O filósofo Platão, há mais de 2.300 anos, escreveu o Mito da Caverna, onde mostrou a importância de diferenciar a aparência da essência. A cada ano, na Semana Pedagógica, a SEED nos lembra da velha alegoria de Platão, ao organizar a formação como um repetir de fórmulas como imagens projetadas na caverna, enquanto suas verdadeiras concepções se escondem. O discurso da SEED é impregnado de termos progressistas, o que induz a aparência de uma educação inclusiva e democrática, mas esconde a essência de um conteúdo meritocrático e individualista, que dá prioridade ao preenchimento de planilhas em detrimento do estudo e responsabiliza as pessoas e as escolas pelos problemas educacionais.
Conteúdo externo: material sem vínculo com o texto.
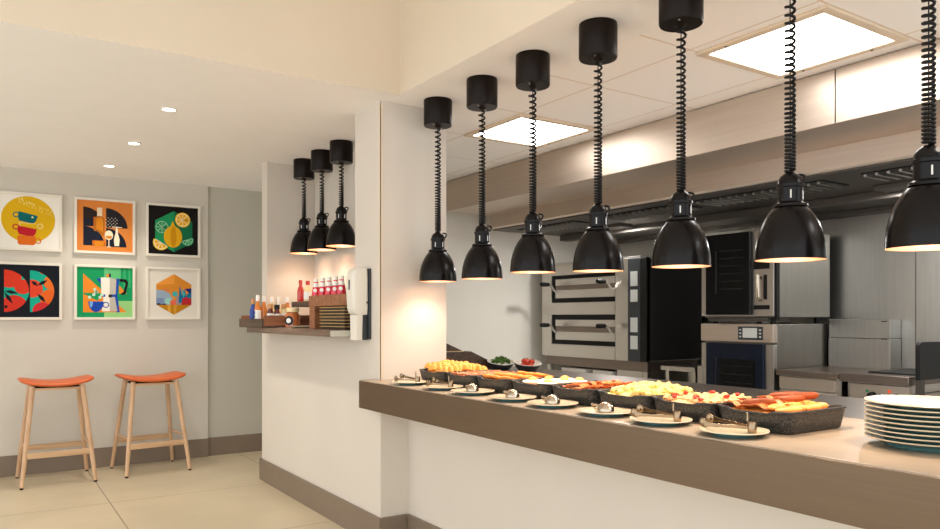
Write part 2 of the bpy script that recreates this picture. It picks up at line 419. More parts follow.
sp_ = [(0,0,.930),(.038,.0,.936),(-.038,.005,.936),(.012,.038,.936),(.0,-.04,.934),(.025,-.025,.957),(-.02,.02,.960),(.02,.024,.961),(-.022,-.022,.957)]
for i, (dx, dy, z) in enumerate(sp_):
    o = tr if i == 0 else copy_tree(tr)
    o.location = (2.86+dx*.8, 3.685+dy*.8, z-.004); o.rotation_euler = (random.uniform(-.5,.5), random.uniform(-.5,.5), 0)

# ------------------------------------------------------------------ food trays
TX0, TX1 = 1.915, 2.235
TP = .2705
TY = [1.256 + TP*k + TP/2 for k in range(8)]          # centres, near to far
def tray(cy, label):
    cx = (TX0+TX1)/2; hx = (TX1-TX0)/2; hy = TP/2-.003
    t = thing('food_tray', label, 'tray', (cx, cy, .909), 'dark speckled food trays')
    def lp(dx, z, r, dip=0):
        l = rrect(cx, cy, hx-dx, hy-dx, r, .9095+z, 6)
        if dip:
            l2 = []
            for (x, y, zz) in l:
                k = max(0, 1-abs((y-cy)/(hy*.62))**4) if abs(abs(x-cx)-(hx-dx)) < .004 else 0
                l2.append((x, y, zz-dip*k))
            return l2
        return l
    def lp2(dx, z, r, dip=0):
        # resample the straight sides so that the dip has points to bend
        base = lp(dx, z, r); out = []
        n = len(base)
        for i in range(n):
            a, b = base[i], base[(i+1) % n]
            out.append(a)
            if abs(a[0]-b[0]) < 1e-6 or abs(a[1]-b[1]) < 1e-6:
                for q in range(1, 12):
                    out.append((a[0]+(b[0]-a[0])*q/12, a[1]+(b[1]-a[1])*q/12, a[2]))
        res = []
        for (x, y, zz) in out:
            k = 0
            if abs(abs(x-cx)-(hx-dx)) < 1e-4:
                u = abs((y-cy)/(hy*.55)); k = 1 if u < .85 else max(0, 1-(u-.85)/.25)
            res.append((x, y, zz-dip*k))
        return res
    part('tray_body', MB().loft([lp2(.020,0,.026), lp2(.014,.005,.030), lp2(.007,.04,.033,.003), lp2(.003,.061,.036,.008), lp2(0,.063,.037,.008), lp2(0,.067,.037,.008), lp2(.009,.067,.031,.008), lp2(.016,.036,.028,.001), lp2(.022,.010,.024)]), M['tray'], t, ang=50)
    return t
names = ['dark speckled tray of sausages and bacon at the near end of the row',
         'dark speckled tray of egg with red tomato, second from the near end',
         'dark speckled tray heaped with yellow scrambled egg',
         'dark speckled tray of orange bacon rashers beyond the scrambled egg',
         'dark speckled tray of pale fried eggs, fifth from the near end',
         'dark speckled tray of orange hash browns, third from the pillar',
         'dark speckled tray of red brown beans, second from the pillar',
         'dark speckled tray of golden potato wedges nearest the pillar']
for k in range(8): tray(TY[k], names[k])
TZ = .9095+.0105
UP = .014
CX = (TX0+TX1)/2
def rot(a, b, c): return Euler((a,b,c)).to_matrix()
def nz(x, y, s): return noise.noise(Vector((x*s, y*s, s*.37)))
def fill(cy, base, amp, hump, scale, name, m, label, cat, nx=44, ny=38, extra=None):
    hx = .1475; hy = .1185; base += .014
    def fz(u, v):
        x = CX-hx+2*hx*u; y = cy-hy+2*hy*v
        e = min(1, min(u, 1-u, v, 1-v)*9)
        return TZ + (base + hump*math.sin(PI*u)*math.sin(PI*v) + amp*nz(x,y,scale) + amp*.6*nz(x+3,y,scale*2.3))*(.86+.14*e)
    b = MB()
    vs = []; nx_, ny_ = nx, ny
    b.field(CX-hx, CX+hx, cy-hy, cy+hy, fz, nx_, ny_)
    q = []
    for (x, y, z) in b.v:
        a, c = (x-CX)/hx, (y-cy)/hy
        q.append((CX+hx*a*(1-.10*abs(c)**7), cy+hy*c*(1-.12*abs(a)**7), z))
    b.v = q
    # underside
    o0 = len(b.v)
    ring = [i for i in range(nx_+1)] + [j*(nx_+1)+nx_ for j in range(1, ny_+1)] + [ny_*(nx_+1)+i for i in range(nx_-1, -1, -1)] + [j*(nx_+1) for j in range(ny_-1, 0, -1)]
    low = [(CX+(b.v[i][0]-CX)*.94, cy+(b.v[i][1]-cy)*.93, TZ+.0006) for i in ring]
    b.v += low; n = len(ring)
    for i in range(n):
        j = (i+1) % n
        b.f.append((ring[i], o0+i, o0+j, ring[j])); b.m.append(0)
    b.f.append(tuple(o0+i for i in range(n))); b.m.append(0)
    if extra: b.add(extra.v, extra.f, extra.m)
    o = single(name, b, m, label, cat, (CX, cy, TZ), ang=80); o['kind'] = 'stuff'
    return o
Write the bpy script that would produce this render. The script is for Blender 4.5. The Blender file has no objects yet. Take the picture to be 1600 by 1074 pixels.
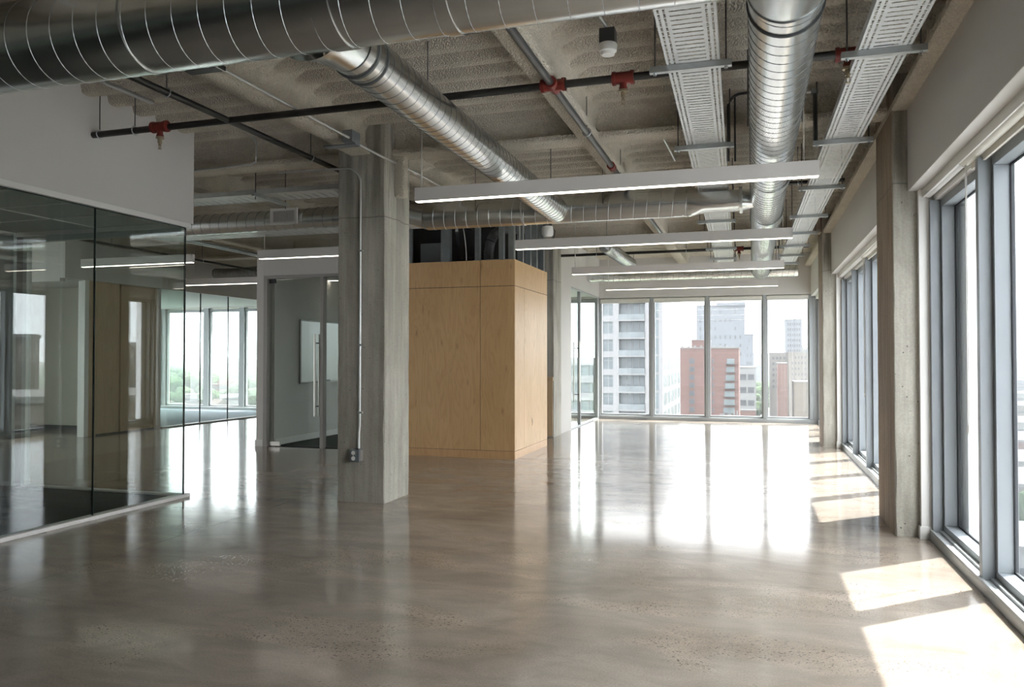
import bpy, bmesh, math, random
from mathutils import Vector, Matrix
random.seed(7)
scene = bpy.context.scene
COL = scene.collection
PI = math.pi

# ------------------------------------------------------------------ mesh builder
class MB:
    def __init__(self):
        self.v = []; self.f = []; self.m = []
    def add(self, vs, fs, mi=0):
        o = len(self.v)
        self.v += [tuple(p) for p in vs]
        self.f += [tuple(i + o for i in q) for q in fs]
        self.m += [mi] * len(fs)
        return self
    def box(self, x0, x1, y0, y1, z0, z1, mi=0, left=None):
        vs = [(x0,y0,z0),(x1,y0,z0),(x1,y1,z0),(x0,y1,z0),(x0,y0,z1),(x1,y0,z1),(x1,y1,z1),(x0,y1,z1)]
        fs = [(0,3,2,1),(4,5,6,7),(0,1,5,4),(1,2,6,5),(2,3,7,6),(3,0,4,7)]
        self.add(vs, fs, mi)
        if left is not None:
            self.m[-1] = left
        return self
    def obox(self, c, ax, ay, hx, hy, z0, z1, mi=0):
        ax = Vector((ax[0], ax[1], 0)).normalized(); ay = Vector((-ax.y, ax.x, 0)); c = Vector((c[0], c[1], 0))
        q = [c - ax*hx - ay*hy, c + ax*hx - ay*hy, c + ax*hx + ay*hy, c - ax*hx + ay*hy]
        vs = [(p.x, p.y, z0) for p in q] + [(p.x, p.y, z1) for p in q]
        return self.add(vs, [(0,3,2,1),(4,5,6,7),(0,1,5,4),(1,2,6,5),(2,3,7,6),(3,0,4,7)], mi)
    def loft(self, rings, cap=True, closed=True, mi=0):
        n = len(rings[0]); vs = [p for r in rings for p in r]; fs = []
        for k in range(len(rings) - 1):
            for i in range(n if closed else n - 1):
                j = (i + 1) % n
                fs.append((k*n+i, k*n+j, (k+1)*n+j, (k+1)*n+i))
        if cap:
            fs.append(tuple(reversed(range(n)))); fs.append(tuple((len(rings)-1)*n + i for i in range(n)))
        return self.add(vs, fs, mi)
    def ring(self, c, d, r, n, up=None):
        c = Vector(c); d = Vector(d).normalized()
        u = Vector(up) if up else (Vector((0,0,1)) if abs(d.z) < 0.95 else Vector((1,0,0)))
        a = d.cross(u).normalized(); b = a.cross(d).normalized()
        return [c + a*(r*math.cos(2*PI*i/n)) + b*(r*math.sin(2*PI*i/n)) for i in range(n)]
    def cyl(self, p0, p1, r0, r1=None, n=16, cap=True, mi=0):
        d = Vector(p1) - Vector(p0); r1 = r0 if r1 is None else r1
        return self.loft([self.ring(p0, d, r0, n), self.ring(p1, d, r1, n)], cap, mi=mi)
    def tube(self, path, r, n=8, cap=True, mi=0):
        path = [Vector(p) for p in path]; rings = []
        for i, p in enumerate(path):
            d = (path[min(i+1, len(path)-1)] - path[max(i-1, 0)])
            rr = r[i] if isinstance(r, (list, tuple)) else r
            rings.append(self.ring(p, d, rr, n))
        return self.loft(rings, cap, mi=mi)
    def helix(self, p0, p1, r, pitch, t=0.004, seg=28, phase=0.0):
        p0 = Vector(p0); p1 = Vector(p1); d = (p1-p0); L = d.length; d.normalize()
        a = d.cross(Vector((0,0,1))).normalized(); b = a.cross(d).normalized()
        N = max(2, int(L/pitch*seg)); rings = []
        for i in range(N+1):
            s = L*i/N; w = 2*PI*s/pitch + phase
            rad = a*math.cos(w) + b*math.sin(w); c = p0 + d*s
            rings.append([c + rad*(r-t) - d*t*1.3, c + rad*(r+t*0.75), c + rad*(r-t) + d*t*1.3])
        return self.loft(rings, True)
    def prism(self, prof, axis, a0, a1, mi=0):
        def P(p, a):
            return (a, p[0], p[1]) if axis == 'x' else ((p[0], a, p[1]) if axis == 'y' else (p[0], p[1], a))
        return self.loft([[P(p, a0) for p in prof], [P(p, a1) for p in prof]], True, mi=mi)
    def lathe(self, prof, c, n=20, mi=0):
        rings = [[(c[0]+r*math.cos(2*PI*i/n), c[1]+r*math.sin(2*PI*i/n), c[2]+z) for i in range(n)] for r, z in prof]
        return self.loft(rings, True, mi=mi)
    def sph(self, c, r, n=12, m=8, sx=1, sy=1, sz=1, mi=0):
        rings = []
        for k in range(1, m):
            t = PI*k/m
            rings.append([(c[0]+sx*r*math.sin(t)*math.cos(2*PI*i/n), c[1]+sy*r*math.sin(t)*math.sin(2*PI*i/n), c[2]-sz*r*math.cos(t)) for i in range(n)])
        return self.loft(rings, True, mi=mi)

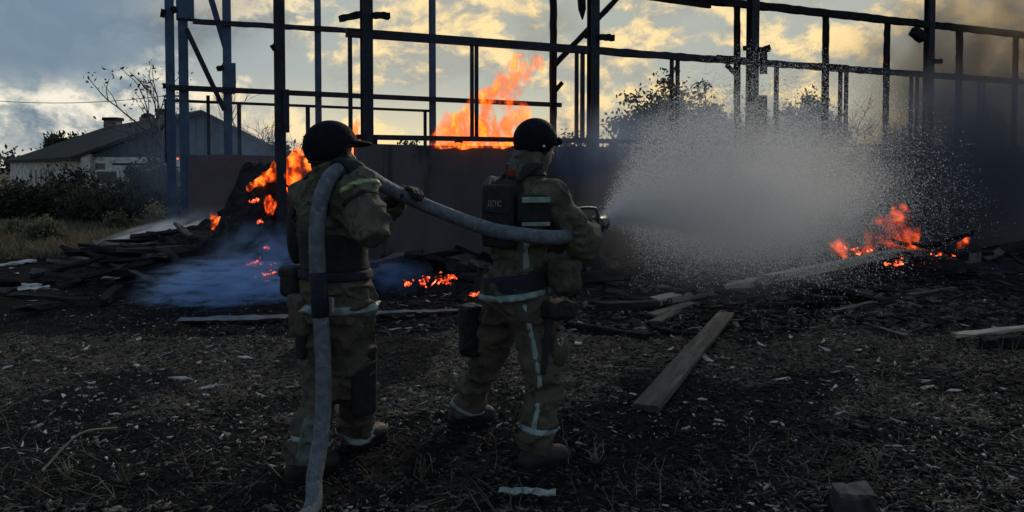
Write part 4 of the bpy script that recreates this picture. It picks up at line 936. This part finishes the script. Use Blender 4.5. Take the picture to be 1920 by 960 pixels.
def pouch(rt, c, hh, B, m, name='pouch', flap=True, wr=.004):
    F = SDF(np.asarray(c)-.24, np.asarray(c)+.24, .008); F.box(c, hh, B, min(hh)*.55); F.wrinkle(wr, (22, 22, 22), 2); o = F.mesh(name, M[m], rt)
    if flap:
        F = SDF(np.asarray(c)-.24, np.asarray(c)+.24, .008); F.box(np.asarray(c)+np.array([0, 0, hh[2]*.62]), (hh[0]*1.08, hh[1]*1.05, hh[2]*.40), B, min(hh)*.4); F.mesh('flap', M[m], o)
    return o
def helmet(rt, J, r, peak=0.):
    hf, hr, hu = J['HB']; c = J['head']+hu*.036; hb = np.array(J['HB']); F = SDF(c-.26, c+.26, .0065)
    F.ell(c, (r[0], r[1], r[2]), hb); sh = SDF(c-.26, c+.26, .0065); sh.ell(c-hu*.004, (r[0]-.010, r[1]-.010, r[2]-.010), hb)
    # lower rim: higher over the face, lower at the nape and ears
    x, y, z = np.meshgrid(*F.ax, indexing='ij', sparse=True); lf = (x-c[0])*hf[0]+(y-c[1])*hf[1]+(z-c[2])*hf[2]; lu = (x-c[0])*hu[0]+(y-c[1])*hu[1]+(z-c[2])*hu[2]; lr = (x-c[0])*hr[0]+(y-c[1])*hr[1]+(z-c[2])*hr[2]
    rim = -.078+.075*np.clip((lf-.01)/.06, 0, 1)
    F.maxw(-(lu-rim)); shell = F.copy(); shell.maxw(-sh.d)
    he = shell.mesh('helmet', M['helmet'], rt)
    E = SDF(c-.26, c+.26, .0065); E.ell(c, (r[0]+.006, r[1]+.006, r[2]+.004), hb); E.maxw(np.abs(lu-rim)-.007); E.maxw(-sh.d); E.mesh('rim', M['black'], he)
    if peak:
        Pk = SDF(c-.30, c+.30, .006); Pk.ell(c+hf*(r[0]*.62)+hu*.012, (r[0]*.62+peak, r[1]*.80, .020), np.array([unit(hf-hu*.06), hr, unit(hu+hf*.06)])); Pk.maxw((sh.d*0-1) if False else -SDFell(Pk, c, (r[0]-.004, r[1]-.004, r[2]-.004), hb)); Pk.mesh('peak', M['helmet'], he)
    return he, c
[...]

O que a SEED não sabe é que a categoria diferencia perfeitamente as sombras projetadas e a realidade da educação enfrentada no dia a dia das escolas.

Os discursos da Secretária e da Superintendente nos vídeos de abertura, apontam para a importância do trabalho coletivo e para a construção de uma educação para todos e todas. Porém, no vídeo Geração Atitude, salta aos olhos o caráter individualista do projeto, com o mote “A Mudança Começa em Você”. Trata-se de uma espécie de propaganda da Assembleia Legislativa, desprovida de qualquer possibilidade de crítica, com materiais que não inovam no conteúdo. A fala do Deputado Ademar Traiano é reveladora: trata-se de “VENDER uma imagem diferente do poder legislativo quando retornarem (os jovens) às suas comunidades”. Em ano de eleições, nos parece muito propício para o governo que imagens da Assembleia, projetadas na caverna, sejam vendidas como progressistas e democráticas.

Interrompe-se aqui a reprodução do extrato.